Using the data below, repeat all of it precisely.
--- start ---
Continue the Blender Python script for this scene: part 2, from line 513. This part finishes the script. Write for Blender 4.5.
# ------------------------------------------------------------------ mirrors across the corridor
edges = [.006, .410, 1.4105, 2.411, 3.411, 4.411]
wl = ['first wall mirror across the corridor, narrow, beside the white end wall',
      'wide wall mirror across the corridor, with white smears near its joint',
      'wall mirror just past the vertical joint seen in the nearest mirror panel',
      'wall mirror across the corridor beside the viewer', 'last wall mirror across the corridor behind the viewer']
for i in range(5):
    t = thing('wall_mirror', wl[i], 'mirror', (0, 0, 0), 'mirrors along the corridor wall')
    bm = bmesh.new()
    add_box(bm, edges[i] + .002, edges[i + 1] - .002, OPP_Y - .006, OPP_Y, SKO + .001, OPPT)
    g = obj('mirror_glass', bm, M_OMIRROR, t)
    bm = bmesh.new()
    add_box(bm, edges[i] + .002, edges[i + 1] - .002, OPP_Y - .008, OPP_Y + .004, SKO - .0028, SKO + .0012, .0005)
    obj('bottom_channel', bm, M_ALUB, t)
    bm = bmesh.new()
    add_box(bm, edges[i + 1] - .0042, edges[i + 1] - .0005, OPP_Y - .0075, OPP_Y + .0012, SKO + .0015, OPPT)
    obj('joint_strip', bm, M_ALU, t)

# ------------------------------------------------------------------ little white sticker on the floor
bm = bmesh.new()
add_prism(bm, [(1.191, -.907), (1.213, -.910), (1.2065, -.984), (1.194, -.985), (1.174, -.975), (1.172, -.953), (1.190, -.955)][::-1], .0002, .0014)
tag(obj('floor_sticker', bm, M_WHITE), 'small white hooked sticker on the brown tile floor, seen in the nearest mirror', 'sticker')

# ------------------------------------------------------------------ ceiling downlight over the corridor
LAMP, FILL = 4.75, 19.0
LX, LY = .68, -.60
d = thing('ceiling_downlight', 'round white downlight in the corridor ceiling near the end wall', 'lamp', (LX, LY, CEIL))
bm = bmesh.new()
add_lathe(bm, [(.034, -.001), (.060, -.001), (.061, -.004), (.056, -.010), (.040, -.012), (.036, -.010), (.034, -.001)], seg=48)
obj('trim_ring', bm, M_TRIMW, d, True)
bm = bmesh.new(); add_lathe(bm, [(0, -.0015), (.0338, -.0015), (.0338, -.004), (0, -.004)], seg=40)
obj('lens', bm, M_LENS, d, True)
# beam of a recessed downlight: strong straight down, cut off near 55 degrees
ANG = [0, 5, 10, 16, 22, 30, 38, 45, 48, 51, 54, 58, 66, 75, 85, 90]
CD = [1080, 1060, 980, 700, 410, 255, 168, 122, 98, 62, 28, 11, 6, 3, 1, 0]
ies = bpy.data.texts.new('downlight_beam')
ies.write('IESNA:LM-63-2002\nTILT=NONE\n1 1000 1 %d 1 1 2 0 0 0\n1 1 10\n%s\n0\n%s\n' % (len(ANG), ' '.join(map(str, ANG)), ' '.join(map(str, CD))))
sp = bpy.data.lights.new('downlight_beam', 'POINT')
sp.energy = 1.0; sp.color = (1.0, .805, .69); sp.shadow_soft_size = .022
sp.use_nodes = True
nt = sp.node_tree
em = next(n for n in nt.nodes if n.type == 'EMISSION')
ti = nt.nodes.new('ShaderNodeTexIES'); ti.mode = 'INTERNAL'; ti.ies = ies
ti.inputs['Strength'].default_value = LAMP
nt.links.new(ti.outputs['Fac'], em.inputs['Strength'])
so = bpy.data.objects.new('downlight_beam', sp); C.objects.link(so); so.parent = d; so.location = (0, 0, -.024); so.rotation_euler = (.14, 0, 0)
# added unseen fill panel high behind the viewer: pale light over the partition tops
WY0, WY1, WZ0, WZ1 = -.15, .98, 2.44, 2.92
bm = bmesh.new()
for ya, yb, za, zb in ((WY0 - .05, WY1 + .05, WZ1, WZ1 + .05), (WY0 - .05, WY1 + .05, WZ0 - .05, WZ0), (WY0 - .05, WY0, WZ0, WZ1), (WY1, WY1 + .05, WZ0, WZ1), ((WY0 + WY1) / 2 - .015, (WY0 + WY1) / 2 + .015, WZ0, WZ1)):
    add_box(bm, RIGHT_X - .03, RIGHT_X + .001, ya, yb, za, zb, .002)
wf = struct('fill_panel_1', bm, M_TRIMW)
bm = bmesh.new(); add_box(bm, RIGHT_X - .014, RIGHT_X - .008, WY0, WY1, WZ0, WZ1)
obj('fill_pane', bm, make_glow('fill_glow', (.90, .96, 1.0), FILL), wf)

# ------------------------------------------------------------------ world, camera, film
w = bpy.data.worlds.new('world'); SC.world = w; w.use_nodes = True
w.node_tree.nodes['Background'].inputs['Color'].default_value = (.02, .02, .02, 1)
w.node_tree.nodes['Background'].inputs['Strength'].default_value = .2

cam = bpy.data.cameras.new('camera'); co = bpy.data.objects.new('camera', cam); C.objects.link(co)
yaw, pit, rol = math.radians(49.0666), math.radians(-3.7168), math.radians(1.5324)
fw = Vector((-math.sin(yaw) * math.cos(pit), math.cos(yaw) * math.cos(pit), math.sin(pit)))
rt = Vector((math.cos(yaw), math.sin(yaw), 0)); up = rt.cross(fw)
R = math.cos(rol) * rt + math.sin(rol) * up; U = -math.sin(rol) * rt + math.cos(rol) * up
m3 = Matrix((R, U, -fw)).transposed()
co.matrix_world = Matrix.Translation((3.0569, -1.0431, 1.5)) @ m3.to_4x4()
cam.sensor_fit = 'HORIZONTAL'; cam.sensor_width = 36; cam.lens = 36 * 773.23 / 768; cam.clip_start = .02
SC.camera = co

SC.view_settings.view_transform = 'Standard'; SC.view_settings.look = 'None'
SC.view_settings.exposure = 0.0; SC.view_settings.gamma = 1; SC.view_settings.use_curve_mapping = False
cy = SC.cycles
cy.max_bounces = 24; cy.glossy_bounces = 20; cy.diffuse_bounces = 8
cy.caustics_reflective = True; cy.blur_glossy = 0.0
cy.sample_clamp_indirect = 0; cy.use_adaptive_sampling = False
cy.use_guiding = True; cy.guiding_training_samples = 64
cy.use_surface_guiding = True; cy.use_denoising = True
--- end ---
• [Written reply]
Continue the Blender Python script for this scene: part 2, from line 513. This part finishes the script. Write for Blender 4.5.
# ------------------------------------------------------------------ mirrors across the corridor
edges = [.006, .410, 1.4105, 2.411, 3.411, 4.411]
wl = ['first wall mirror across the corridor, narrow, beside the white end wall',
      'wide wall mirror across the corridor, with white smears near its joint',
      'wall mirror just past the vertical joint seen in the nearest mirror panel',
      'wall mirror across the corridor beside the viewer', 'last wall mirror across the corridor behind the viewer']
for i in range(5):
    t = thing('wall_mirror', wl[i], 'mirror', (0, 0, 0), 'mirrors along the corridor wall')
    bm = bmesh.new()
    add_box(bm, edges[i] + .002, edges[i + 1] - .002, OPP_Y - .006, OPP_Y, SKO + .001, OPPT)
    g = obj('mirror_glass', bm, M_OMIRROR, t)
    bm = bmesh.new()
    add_box(bm, edges[i] + .002, edges[i + 1] - .002, OPP_Y - .008, OPP_Y + .004, SKO - .0028, SKO + .0012, .0005)
    obj('bottom_channel', bm, M_ALUB, t)
    bm = bmesh.new()
    add_box(bm, edges[i + 1] - .0042, edges[i + 1] - .0005, OPP_Y - .0075, OPP_Y + .0012, SKO + .0015, OPPT)
    obj('joint_strip', bm, M_ALU, t)

# ------------------------------------------------------------------ little white sticker on the floor
bm = bmesh.new()
add_prism(bm, [(1.191, -.907), (1.213, -.910), (1.2065, -.984), (1.194, -.985), (1.174, -.975), (1.172, -.953), (1.190, -.955)][::-1], .0002, .0014)
tag(obj('floor_sticker', bm, M_WHITE), 'small white hooked sticker on the brown tile floor, seen in the nearest mirror', 'sticker')

# ------------------------------------------------------------------ ceiling downlight over the corridor
LAMP, FILL = 4.75, 19.0
LX, LY = .68, -.60
d = thing('ceiling_downlight', 'round white downlight in the corridor ceiling near the end wall', 'lamp', (LX, LY, CEIL))
bm = bmesh.new()
add_lathe(bm, [(.034, -.001), (.060, -.001), (.061, -.004), (.056, -.010), (.040, -.012), (.036, -.010), (.034, -.001)], seg=48)
obj('trim_ring', bm, M_TRIMW, d, True)
bm = bmesh.new(); add_lathe(bm, [(0, -.0015), (.0338, -.0015), (.0338, -.004), (0, -.004)], seg=40)
obj('lens', bm, M_LENS, d, True)
# beam of a recessed downlight: strong straight down, cut off near 55 degrees
ANG = [0, 5, 10, 16, 22, 30, 38, 45, 48, 51, 54, 58, 66, 75, 85, 90]
CD = [1080, 1060, 980, 700, 410, 255, 168, 122, 98, 62, 28, 11, 6, 3, 1, 0]
ies = bpy.data.texts.new('downlight_beam')
ies.write('IESNA:LM-63-2002\nTILT=NONE\n1 1000 1 %d 1 1 2 0 0 0\n1 1 10\n%s\n0\n%s\n' % (len(ANG), ' '.join(map(str, ANG)), ' '.join(map(str, CD))))
sp = bpy.data.lights.new('downlight_beam', 'POINT')
sp.energy = 1.0; sp.color = (1.0, .805, .69); sp.shadow_soft_size = .022
sp.use_nodes = True
nt = sp.node_tree
em = next(n for n in nt.nodes if n.type == 'EMISSION')
ti = nt.nodes.new('ShaderNodeTexIES'); ti.mode = 'INTERNAL'; ti.ies = ies
ti.inputs['Strength'].default_value = LAMP
nt.links.new(ti.outputs['Fac'], em.inputs['Strength'])
so = bpy.data.objects.new('downlight_beam', sp); C.objects.link(so); so.parent = d; so.location = (0, 0, -.024); so.rotation_euler = (.14, 0, 0)
# added unseen fill panel high behind the viewer: pale light over the partition tops
WY0, WY1, WZ0, WZ1 = -.15, .98, 2.44, 2.92
bm = bmesh.new()
for ya, yb, za, zb in ((WY0 - .05, WY1 + .05, WZ1, WZ1 + .05), (WY0 - .05, WY1 + .05, WZ0 - .05, WZ0), (WY0 - .05, WY0, WZ0, WZ1), (WY1, WY1 + .05, WZ0, WZ1), ((WY0 + WY1) / 2 - .015, (WY0 + WY1) / 2 + .015, WZ0, WZ1)):
    add_box(bm, RIGHT_X - .03, RIGHT_X + .001, ya, yb, za, zb, .002)
wf = struct('fill_panel_1', bm, M_TRIMW)
bm = bmesh.new(); add_box(bm, RIGHT_X - .014, RIGHT_X - .008, WY0, WY1, WZ0, WZ1)
obj('fill_pane', bm, make_glow('fill_glow', (.90, .96, 1.0), FILL), wf)

# ------------------------------------------------------------------ world, camera, film
w = bpy.data.worlds.new('world'); SC.world = w; w.use_nodes = True
w.node_tree.nodes['Background'].inputs['Color'].default_value = (.02, .02, .02, 1)
w.node_tree.nodes['Background'].inputs['Strength'].default_value = .2

cam = bpy.data.cameras.new('camera'); co = bpy.data.objects.new('camera', cam); C.objects.link(co)
yaw, pit, rol = math.radians(49.0666), math.radians(-3.7168), math.radians(1.5324)
fw = Vector((-math.sin(yaw) * math.cos(pit), math.cos(yaw) * math.cos(pit), math.sin(pit)))
rt = Vector((math.cos(yaw), math.sin(yaw), 0)); up = rt.cross(fw)
R = math.cos(rol) * rt + math.sin(rol) * up; U = -math.sin(rol) * rt + math.cos(rol) * up
m3 = Matrix((R, U, -fw)).transposed()
co.matrix_world = Matrix.Translation((3.0569, -1.0431, 1.5)) @ m3.to_4x4()
cam.sensor_fit = 'HORIZONTAL'; cam.sensor_width = 36; cam.lens = 36 * 773.23 / 768; cam.clip_start = .02
SC.camera = co

SC.view_settings.view_transform = 'Standard'; SC.view_settings.look = 'None'
SC.view_settings.exposure = 0.0; SC.view_settings.gamma = 1; SC.view_settings.use_curve_mapping = False
cy = SC.cycles
cy.max_bounces = 24; cy.glossy_bounces = 20; cy.diffuse_bounces = 8
cy.caustics_reflective = True; cy.blur_glossy = 0.0
cy.sample_clamp_indirect = 0; cy.use_adaptive_sampling = False
cy.use_guiding = True; cy.guiding_training_samples = 64
cy.use_surface_guiding = True; cy.use_denoising = True